Friends in Christ,

This letter was going to be a survey to check on how you all are doing with the social distancing and to gauge your comfort with possible small group gatherings when the bishop gives permission, likely sometime in July. That topic will need to wait a bit because we have a more pressing conversation to have. 

Our city, and cities all over the country, are experiencing protests instigated in large part because of the killing of George Floyd, a Black man in Minneapolis, by a police officer. The officer knelt on the neck of George Floyd while being deaf to cries of “I can’t breathe.” And so the nation has erupted into protest. 

A couple of years ago at St. Mark’s, we had the opportunity to read Michelle Alexander’s The New Jim Crow. In her book, Alexander argues that, for Black people in this country, slavery did not stop completely at the Emancipation Proclamation. Indeed, through a pernicious campaign of government, business, and, sadly, the church, Black Americans found themselves in a world where they were denied access to political power, to credit, to property, to education, and to the ballot box. Many of you were alive during forced racial desegregation of schools in this country — a story and a reality not too far in the past. In our current climate, the Jim Crow era laws have been repealed, but the new forms of slavery are mass incarceration for Black and brown people, perilously underfunded public schools, urban blight, a militarized police force, gentrification, and the lack of serious reparations for a people who have been treated as second class citizens since before the founding of this nation. 

And so, while the death of George Floyd lit the spark, the powder was dry and ready. 

So where is God and where is the church? God has a flair for liberating the captive. Our foundational story from the Hebrew Scriptures is the Exodus — the story of God freeing the Hebrews enslaved by Pharaoh and forced to make bricks for monuments. In Jesus’ time, the Samaritans were considered lesser people who looked the wrong way and who worshipped the wrong way. And those very Samaritans were beloved by our Christ over and against the holy people in the temple. God focuses our attention on the plight of the captive, the sorrow of the oppressed, and the cries of the wronged. 

The church has a spotty record when it comes to white supremacy. For every pastor you saw marching with Dr. King in Selma, there was a church building or seminary built with slave labor. For every Fr. Groppi, there are parishes who fled to the suburbs during white flight. And so we have vastly different models for how to actively be Christians, and I would hope we choose the right one. 

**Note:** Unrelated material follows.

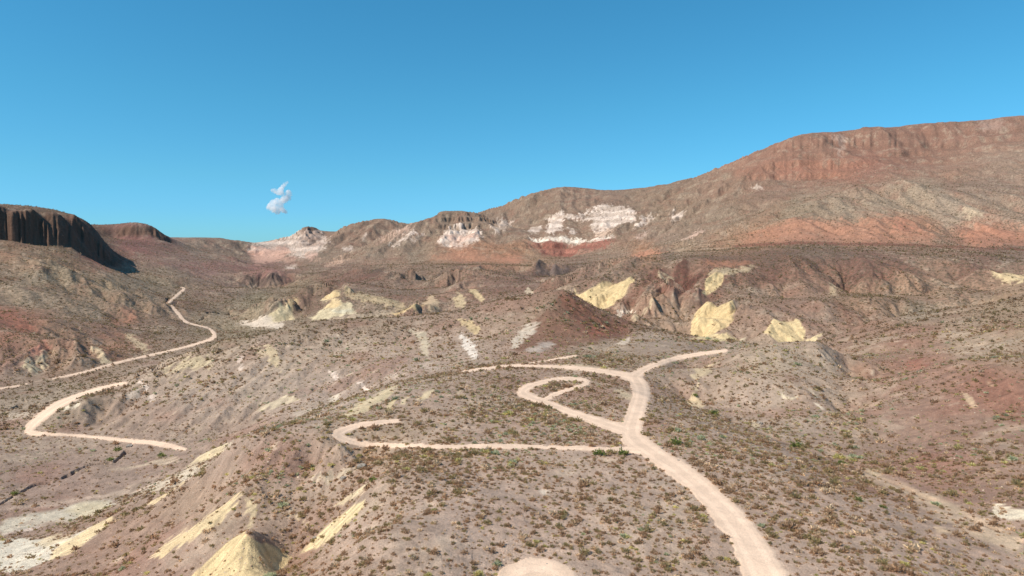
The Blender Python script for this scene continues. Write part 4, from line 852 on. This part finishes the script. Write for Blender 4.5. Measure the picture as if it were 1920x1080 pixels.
# ------------------------------------------------------------------ boulders
import bmesh
def rock_mat():
    m, t, b = new_mat('boulder_stone', .95); N_, L = t.nodes, t.links
    n = N_.new('ShaderNodeTexNoise'); n.inputs['Scale'].default_value = 3; n.inputs['Detail'].default_value = 8
    cr = N_.new('ShaderNodeValToRGB'); cr.color_ramp.elements[0].color = (.16, .12, .095, 1); cr.color_ramp.elements[1].color = (.52, .45, .37, 1)
    cr.color_ramp.elements[0].position = .35; cr.color_ramp.elements[1].position = .65
    L.new(n.outputs[0], cr.inputs[0]); L.new(cr.outputs[0], b.inputs['Base Color'])
    return m
M_ROCK = rock_mat()
for i, (px, py, s, lab) in enumerate([
    (679, 877, 1.3, 'pale boulder at the head of the left gully'), (645, 898, .9, 'pale angular boulder lower in the left gully'), (1424, 795, 1.2, 'pale rounded boulder at the foot of the right mound'),
    (1163, 835, .5, 'small brown stone lying in the gravel junction'), (1025, 1058, .22, 'dark stone on the pink gravel pad'), (242, 836, 2.0, 'dark block on the valley cut bank'), (590, 1010, .5, 'dark stone in the left gully bed'),
    (1240, 841, .45, 'stone on the right verge below the junction'), (1272, 864, .4, 'stone on the right verge between the junction and the bend')]):
    k = locate(px, py)
    if k is None: continue
    bm = bmesh.new(); bmesh.ops.create_icosphere(bm, subdivisions=4, radius=1)
    co = np.array([v.co[:] for v in bm.verts]); sd_ = i * 13.7
    nn = fbm(co[:, 0] * 1.3 + sd_, co[:, 1] * 1.3 + co[:, 2] * 1.7, 500 + i, 4)
    for v, q in zip(bm.verts, nn):
        v.co = v.co * (1 + .35 * float(q)); v.co.x = max(min(v.co.x, .72), -.8); v.co.y = max(min(v.co.y, .75), -.7); v.co.z = min(v.co.z, .62); v.co.z *= .8
    me = bpy.data.meshes.new('boulder'); bm.to_mesh(me); bm.free(); me.materials.append(M_ROCK)
    o = bpy.data.objects.new('boulder', me); link_obj(o); o.location = (X[k], Y[k], Z[k] + CAMZ + s * .15); o.scale = (s, s * .85, s * .8); o.rotation_euler[2] = i
    o['label'] = lab; o['category'] = 'boulder'

# ------------------------------------------------------------------ the one cloud
CD = 9000.0
bm = bmesh.new()
for (px, py, rad) in [(538, 342, 3), (534, 346, 4), (530, 350, 4), (527, 355, 5), (522, 360, 6), (515, 358, 5), (511, 357, 3.5), (528, 362, 5), (541, 361, 5.5), (545, 364, 4), (536, 366, 5), (540, 371, 6), (533, 374, 7), (528, 378, 6),
                      (520, 378, 7), (513, 382, 8), (508, 387, 7), (517, 388, 9), (524, 386, 8), (512, 393, 6), (520, 396, 6), (504, 390, 5), (530, 394, 5), (536, 397, 4)]:
    d = ray(px, py); dist = CD + rng.uniform(-60, 60); p = d * (dist / d[1]); R_ = rad * CD / F * 1.05
    g = bmesh.ops.create_icosphere(bm, subdivisions=3, radius=R_)
    for v in g['verts']: v.co += Vector((p[0], p[1], p[2] + CAMZ))
me = bpy.data.meshes.new('cloud'); bm.to_mesh(me); bm.free()
cl = bpy.data.objects.new('cloud', me); link_obj(cl)
rmod = cl.modifiers.new('merge', 'REMESH'); rmod.mode = 'VOXEL'; rmod.voxel_size = 6.0
cl['label'] = 'single small white cloud low in the blue sky'; cl['category'] = 'cloud'
mc = bpy.data.materials.new('cloud_vapour'); mc.use_nodes = True; t = mc.node_tree; t.nodes.clear()
o_ = t.nodes.new('ShaderNodeOutputMaterial'); pv = t.nodes.new('ShaderNodeVolumePrincipled'); pv.inputs['Color'].default_value = (.99, .99, 1, 1); pv.inputs['Anisotropy'].default_value = .1
g_ = t.nodes.new('ShaderNodeNewGeometry'); n_ = t.nodes.new('ShaderNodeTexNoise'); n_.inputs['Scale'].default_value = .016; n_.inputs['Detail'].default_value = 5
mr = t.nodes.new('ShaderNodeMapRange'); mr.inputs[1].default_value = .36; mr.inputs[2].default_value = .60; mr.inputs[3].default_value = .0005; mr.inputs[4].default_value = .028
t.links.new(g_.outputs['Position'], n_.inputs['Vector']); t.links.new(n_.outputs[0], mr.inputs[0]); t.links.new(mr.outputs[0], pv.inputs['Density']); t.links.new(pv.outputs[0], o_.inputs['Volume'])
me.materials.append(mc)
print('done', time.time() - T0)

Several of you have sent me messages about some action you feel like you can take to bring justice to the racial and economic divide in our city. The responses have been diverse — from giving money to the Southern Poverty Law Center, to getting involved in the Black Lives Matter protest, to advocating for appropriate mental health services in Black and other disenfranchised communities in our city. We have built a society on a great lie — that whiteness is by nature good, noble, hard-working, prosperous, and holy. This is not true nor has it ever been. For those of us who are white, this is a moment to interrogate our own privilege, listen to minority voices, and leverage our power for the betterment of this city. 

God resources God’s vision. If a just city is the vision of God, then the resources are all around us. Open your checkbooks to The Gathering and the Riverwest Food Pantry. Consider finding ways to support local public schools that provide so much for children in poverty. Look around your life to see where you have some power or influence and use it to help repair the breach in our society. Listen to minority voices. They are crying out for their lives.